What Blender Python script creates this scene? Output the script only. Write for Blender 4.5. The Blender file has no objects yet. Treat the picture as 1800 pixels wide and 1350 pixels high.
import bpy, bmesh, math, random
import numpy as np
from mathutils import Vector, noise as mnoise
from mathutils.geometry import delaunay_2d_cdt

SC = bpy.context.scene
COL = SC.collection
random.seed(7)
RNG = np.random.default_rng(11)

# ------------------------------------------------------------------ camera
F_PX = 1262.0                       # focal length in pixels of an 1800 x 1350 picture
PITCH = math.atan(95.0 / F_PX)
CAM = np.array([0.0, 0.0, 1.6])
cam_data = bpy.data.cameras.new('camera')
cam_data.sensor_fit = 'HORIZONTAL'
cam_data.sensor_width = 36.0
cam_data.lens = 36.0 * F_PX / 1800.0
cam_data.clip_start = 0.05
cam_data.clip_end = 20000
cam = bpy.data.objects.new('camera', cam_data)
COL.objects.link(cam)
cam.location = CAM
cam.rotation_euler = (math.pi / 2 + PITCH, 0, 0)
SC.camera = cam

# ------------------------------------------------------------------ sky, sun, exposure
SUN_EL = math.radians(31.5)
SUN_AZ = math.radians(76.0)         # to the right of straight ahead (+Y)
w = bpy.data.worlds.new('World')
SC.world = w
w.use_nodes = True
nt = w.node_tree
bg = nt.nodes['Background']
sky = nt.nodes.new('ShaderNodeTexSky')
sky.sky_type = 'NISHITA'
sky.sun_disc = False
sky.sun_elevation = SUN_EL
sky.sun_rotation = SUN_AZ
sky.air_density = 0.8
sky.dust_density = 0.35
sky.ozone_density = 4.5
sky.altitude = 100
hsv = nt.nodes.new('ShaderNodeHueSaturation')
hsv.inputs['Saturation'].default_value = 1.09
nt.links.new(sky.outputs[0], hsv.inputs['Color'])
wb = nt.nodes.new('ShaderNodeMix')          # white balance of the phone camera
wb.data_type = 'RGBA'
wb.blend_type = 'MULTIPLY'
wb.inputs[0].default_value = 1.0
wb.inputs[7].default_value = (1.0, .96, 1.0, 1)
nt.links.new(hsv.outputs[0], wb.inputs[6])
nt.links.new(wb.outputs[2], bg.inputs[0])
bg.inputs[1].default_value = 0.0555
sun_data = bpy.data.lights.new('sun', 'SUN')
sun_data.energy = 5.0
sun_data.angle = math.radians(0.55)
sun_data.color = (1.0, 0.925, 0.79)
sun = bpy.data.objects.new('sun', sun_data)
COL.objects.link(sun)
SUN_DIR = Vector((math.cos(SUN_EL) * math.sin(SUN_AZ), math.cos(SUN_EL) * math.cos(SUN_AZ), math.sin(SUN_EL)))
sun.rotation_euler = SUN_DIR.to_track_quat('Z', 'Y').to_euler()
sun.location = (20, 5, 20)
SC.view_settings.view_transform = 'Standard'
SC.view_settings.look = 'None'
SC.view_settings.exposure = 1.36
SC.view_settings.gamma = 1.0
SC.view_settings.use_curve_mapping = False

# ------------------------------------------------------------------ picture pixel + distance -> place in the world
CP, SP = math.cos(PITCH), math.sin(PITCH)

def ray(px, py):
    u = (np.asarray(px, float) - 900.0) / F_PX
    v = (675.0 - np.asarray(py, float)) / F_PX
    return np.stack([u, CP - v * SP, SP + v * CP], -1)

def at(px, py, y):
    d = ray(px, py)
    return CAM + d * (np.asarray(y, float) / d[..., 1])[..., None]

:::

_THE TASK_. Look at the material above and copy, word for word, its lines from the first through the one containing "SC.camera = cam".

_RESULT BELOW_.
What Blender Python script creates this scene? Output the script only. Write for Blender 4.5. The Blender file has no objects yet. Treat the picture as 1800 pixels wide and 1350 pixels high.
import bpy, bmesh, math, random
import numpy as np
from mathutils import Vector, noise as mnoise
from mathutils.geometry import delaunay_2d_cdt

SC = bpy.context.scene
COL = SC.collection
random.seed(7)
RNG = np.random.default_rng(11)

# ------------------------------------------------------------------ camera
F_PX = 1262.0                       # focal length in pixels of an 1800 x 1350 picture
PITCH = math.atan(95.0 / F_PX)
CAM = np.array([0.0, 0.0, 1.6])
cam_data = bpy.data.cameras.new('camera')
cam_data.sensor_fit = 'HORIZONTAL'
cam_data.sensor_width = 36.0
cam_data.lens = 36.0 * F_PX / 1800.0
cam_data.clip_start = 0.05
cam_data.clip_end = 20000
cam = bpy.data.objects.new('camera', cam_data)
COL.objects.link(cam)
cam.location = CAM
cam.rotation_euler = (math.pi / 2 + PITCH, 0, 0)
SC.camera = cam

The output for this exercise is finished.